Instructions to follow: Output all of the entries exactly as written.
** Start of Input **
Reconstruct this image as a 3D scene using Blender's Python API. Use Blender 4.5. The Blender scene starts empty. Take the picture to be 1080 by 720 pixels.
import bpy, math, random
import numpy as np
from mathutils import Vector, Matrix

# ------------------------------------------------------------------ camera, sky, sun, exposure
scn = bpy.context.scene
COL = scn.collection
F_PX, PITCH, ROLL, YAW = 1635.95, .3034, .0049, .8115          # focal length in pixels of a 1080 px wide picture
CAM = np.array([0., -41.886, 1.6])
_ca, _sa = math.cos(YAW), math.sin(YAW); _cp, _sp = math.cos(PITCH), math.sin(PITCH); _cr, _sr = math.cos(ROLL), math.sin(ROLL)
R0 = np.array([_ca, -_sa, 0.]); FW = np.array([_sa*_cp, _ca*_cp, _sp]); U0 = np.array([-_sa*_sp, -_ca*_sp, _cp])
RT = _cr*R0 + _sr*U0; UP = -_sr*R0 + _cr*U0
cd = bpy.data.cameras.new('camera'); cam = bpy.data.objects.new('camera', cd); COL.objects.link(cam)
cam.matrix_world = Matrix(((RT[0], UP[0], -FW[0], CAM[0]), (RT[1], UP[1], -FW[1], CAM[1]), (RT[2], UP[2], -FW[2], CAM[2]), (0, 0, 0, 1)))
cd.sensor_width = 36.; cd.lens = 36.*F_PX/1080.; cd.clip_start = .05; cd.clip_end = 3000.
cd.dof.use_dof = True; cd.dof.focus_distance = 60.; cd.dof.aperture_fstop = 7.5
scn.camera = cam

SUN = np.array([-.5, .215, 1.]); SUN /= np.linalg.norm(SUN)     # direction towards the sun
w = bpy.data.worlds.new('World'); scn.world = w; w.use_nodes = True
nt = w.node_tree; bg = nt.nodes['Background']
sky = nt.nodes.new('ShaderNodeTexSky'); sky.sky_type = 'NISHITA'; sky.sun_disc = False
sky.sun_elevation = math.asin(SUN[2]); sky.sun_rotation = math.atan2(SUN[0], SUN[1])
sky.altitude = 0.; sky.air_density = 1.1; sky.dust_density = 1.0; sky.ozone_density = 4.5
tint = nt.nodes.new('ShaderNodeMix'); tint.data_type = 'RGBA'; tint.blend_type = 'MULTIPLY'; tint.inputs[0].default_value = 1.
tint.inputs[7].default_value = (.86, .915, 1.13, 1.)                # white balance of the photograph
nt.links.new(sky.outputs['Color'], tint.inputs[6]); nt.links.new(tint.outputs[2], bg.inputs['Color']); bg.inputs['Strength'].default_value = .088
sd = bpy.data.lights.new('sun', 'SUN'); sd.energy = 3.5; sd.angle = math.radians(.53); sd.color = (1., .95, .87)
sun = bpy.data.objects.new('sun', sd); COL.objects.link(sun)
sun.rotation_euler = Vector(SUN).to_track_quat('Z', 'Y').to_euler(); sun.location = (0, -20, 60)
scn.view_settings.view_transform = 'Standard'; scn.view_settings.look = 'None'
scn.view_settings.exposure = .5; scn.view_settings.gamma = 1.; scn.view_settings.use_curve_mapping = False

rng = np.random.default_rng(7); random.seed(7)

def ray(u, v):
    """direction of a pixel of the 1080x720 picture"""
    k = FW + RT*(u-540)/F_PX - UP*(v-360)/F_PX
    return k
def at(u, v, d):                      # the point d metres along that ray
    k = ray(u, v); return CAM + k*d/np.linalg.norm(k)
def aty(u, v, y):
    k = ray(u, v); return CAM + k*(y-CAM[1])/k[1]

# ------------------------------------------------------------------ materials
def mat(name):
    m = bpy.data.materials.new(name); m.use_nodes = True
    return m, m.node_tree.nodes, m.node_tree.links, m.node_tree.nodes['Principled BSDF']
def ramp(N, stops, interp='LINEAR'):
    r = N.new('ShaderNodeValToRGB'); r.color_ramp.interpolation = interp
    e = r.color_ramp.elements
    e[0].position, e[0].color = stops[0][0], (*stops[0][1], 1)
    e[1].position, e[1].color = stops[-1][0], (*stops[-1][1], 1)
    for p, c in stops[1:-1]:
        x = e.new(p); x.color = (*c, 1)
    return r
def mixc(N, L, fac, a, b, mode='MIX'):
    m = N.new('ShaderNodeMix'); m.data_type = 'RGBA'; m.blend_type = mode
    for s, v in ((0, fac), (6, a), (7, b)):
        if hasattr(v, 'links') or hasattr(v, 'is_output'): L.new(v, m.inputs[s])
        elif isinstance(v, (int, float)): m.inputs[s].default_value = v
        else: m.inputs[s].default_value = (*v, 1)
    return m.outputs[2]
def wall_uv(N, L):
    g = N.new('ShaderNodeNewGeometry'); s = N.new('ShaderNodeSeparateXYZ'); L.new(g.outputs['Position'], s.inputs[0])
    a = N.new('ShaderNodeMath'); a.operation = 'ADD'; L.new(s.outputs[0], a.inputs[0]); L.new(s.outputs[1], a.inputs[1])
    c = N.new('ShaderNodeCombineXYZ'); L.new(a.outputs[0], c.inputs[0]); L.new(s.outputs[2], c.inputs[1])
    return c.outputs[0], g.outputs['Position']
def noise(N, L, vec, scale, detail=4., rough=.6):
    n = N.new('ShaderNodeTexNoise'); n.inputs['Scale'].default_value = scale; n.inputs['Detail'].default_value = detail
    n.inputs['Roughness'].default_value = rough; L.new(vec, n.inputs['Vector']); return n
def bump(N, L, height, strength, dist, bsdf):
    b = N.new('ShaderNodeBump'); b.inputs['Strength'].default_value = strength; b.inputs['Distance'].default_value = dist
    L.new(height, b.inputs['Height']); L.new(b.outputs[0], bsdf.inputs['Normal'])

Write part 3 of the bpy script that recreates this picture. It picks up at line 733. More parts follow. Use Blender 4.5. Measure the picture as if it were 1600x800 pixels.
** End of Input **
Solution to this task:
Reconstruct this image as a 3D scene using Blender's Python API. Use Blender 4.5. The Blender scene starts empty. Take the picture to be 1080 by 720 pixels.
import bpy, math, random
import numpy as np
from mathutils import Vector, Matrix

# ------------------------------------------------------------------ camera, sky, sun, exposure
scn = bpy.context.scene
COL = scn.collection
F_PX, PITCH, ROLL, YAW = 1635.95, .3034, .0049, .8115          # focal length in pixels of a 1080 px wide picture
CAM = np.array([0., -41.886, 1.6])
_ca, _sa = math.cos(YAW), math.sin(YAW); _cp, _sp = math.cos(PITCH), math.sin(PITCH); _cr, _sr = math.cos(ROLL), math.sin(ROLL)
R0 = np.array([_ca, -_sa, 0.]); FW = np.array([_sa*_cp, _ca*_cp, _sp]); U0 = np.array([-_sa*_sp, -_ca*_sp, _cp])
RT = _cr*R0 + _sr*U0; UP = -_sr*R0 + _cr*U0
cd = bpy.data.cameras.new('camera'); cam = bpy.data.objects.new('camera', cd); COL.objects.link(cam)
cam.matrix_world = Matrix(((RT[0], UP[0], -FW[0], CAM[0]), (RT[1], UP[1], -FW[1], CAM[1]), (RT[2], UP[2], -FW[2], CAM[2]), (0, 0, 0, 1)))
cd.sensor_width = 36.; cd.lens = 36.*F_PX/1080.; cd.clip_start = .05; cd.clip_end = 3000.
cd.dof.use_dof = True; cd.dof.focus_distance = 60.; cd.dof.aperture_fstop = 7.5
scn.camera = cam

SUN = np.array([-.5, .215, 1.]); SUN /= np.linalg.norm(SUN)     # direction towards the sun
w = bpy.data.worlds.new('World'); scn.world = w; w.use_nodes = True
nt = w.node_tree; bg = nt.nodes['Background']
sky = nt.nodes.new('ShaderNodeTexSky'); sky.sky_type = 'NISHITA'; sky.sun_disc = False
sky.sun_elevation = math.asin(SUN[2]); sky.sun_rotation = math.atan2(SUN[0], SUN[1])
sky.altitude = 0.; sky.air_density = 1.1; sky.dust_density = 1.0; sky.ozone_density = 4.5
tint = nt.nodes.new('ShaderNodeMix'); tint.data_type = 'RGBA'; tint.blend_type = 'MULTIPLY'; tint.inputs[0].default_value = 1.
tint.inputs[7].default_value = (.86, .915, 1.13, 1.)                # white balance of the photograph
nt.links.new(sky.outputs['Color'], tint.inputs[6]); nt.links.new(tint.outputs[2], bg.inputs['Color']); bg.inputs['Strength'].default_value = .088
sd = bpy.data.lights.new('sun', 'SUN'); sd.energy = 3.5; sd.angle = math.radians(.53); sd.color = (1., .95, .87)
sun = bpy.data.objects.new('sun', sd); COL.objects.link(sun)
sun.rotation_euler = Vector(SUN).to_track_quat('Z', 'Y').to_euler(); sun.location = (0, -20, 60)
scn.view_settings.view_transform = 'Standard'; scn.view_settings.look = 'None'
scn.view_settings.exposure = .5; scn.view_settings.gamma = 1.; scn.view_settings.use_curve_mapping = False

rng = np.random.default_rng(7); random.seed(7)

def ray(u, v):
    """direction of a pixel of the 1080x720 picture"""
    k = FW + RT*(u-540)/F_PX - UP*(v-360)/F_PX
    return k
def at(u, v, d):                      # the point d metres along that ray
    k = ray(u, v); return CAM + k*d/np.linalg.norm(k)
def aty(u, v, y):
    k = ray(u, v); return CAM + k*(y-CAM[1])/k[1]

# ------------------------------------------------------------------ materials
def mat(name):
    m = bpy.data.materials.new(name); m.use_nodes = True
    return m, m.node_tree.nodes, m.node_tree.links, m.node_tree.nodes['Principled BSDF']
def ramp(N, stops, interp='LINEAR'):
    r = N.new('ShaderNodeValToRGB'); r.color_ramp.interpolation = interp
    e = r.color_ramp.elements
    e[0].position, e[0].color = stops[0][0], (*stops[0][1], 1)
    e[1].position, e[1].color = stops[-1][0], (*stops[-1][1], 1)
    for p, c in stops[1:-1]:
        x = e.new(p); x.color = (*c, 1)
    return r
def mixc(N, L, fac, a, b, mode='MIX'):
    m = N.new('ShaderNodeMix'); m.data_type = 'RGBA'; m.blend_type = mode
    for s, v in ((0, fac), (6, a), (7, b)):
        if hasattr(v, 'links') or hasattr(v, 'is_output'): L.new(v, m.inputs[s])
        elif isinstance(v, (int, float)): m.inputs[s].default_value = v
        else: m.inputs[s].default_value = (*v, 1)
    return m.outputs[2]
def wall_uv(N, L):
    g = N.new('ShaderNodeNewGeometry'); s = N.new('ShaderNodeSeparateXYZ'); L.new(g.outputs['Position'], s.inputs[0])
    a = N.new('ShaderNodeMath'); a.operation = 'ADD'; L.new(s.outputs[0], a.inputs[0]); L.new(s.outputs[1], a.inputs[1])
    c = N.new('ShaderNodeCombineXYZ'); L.new(a.outputs[0], c.inputs[0]); L.new(s.outputs[2], c.inputs[1])
    return c.outputs[0], g.outputs['Position']
def noise(N, L, vec, scale, detail=4., rough=.6):
    n = N.new('ShaderNodeTexNoise'); n.inputs['Scale'].default_value = scale; n.inputs['Detail'].default_value = detail
    n.inputs['Roughness'].default_value = rough; L.new(vec, n.inputs['Vector']); return n
def bump(N, L, height, strength, dist, bsdf):
    b = N.new('ShaderNodeBump'); b.inputs['Strength'].default_value = strength; b.inputs['Distance'].default_value = dist
    L.new(height, b.inputs['Height']); L.new(b.outputs[0], bsdf.inputs['Normal'])

Write part 3 of the bpy script that recreates this picture. It picks up at line 733. More parts follow. Use Blender 4.5. Measure the picture as if it were 1600x800 pixels.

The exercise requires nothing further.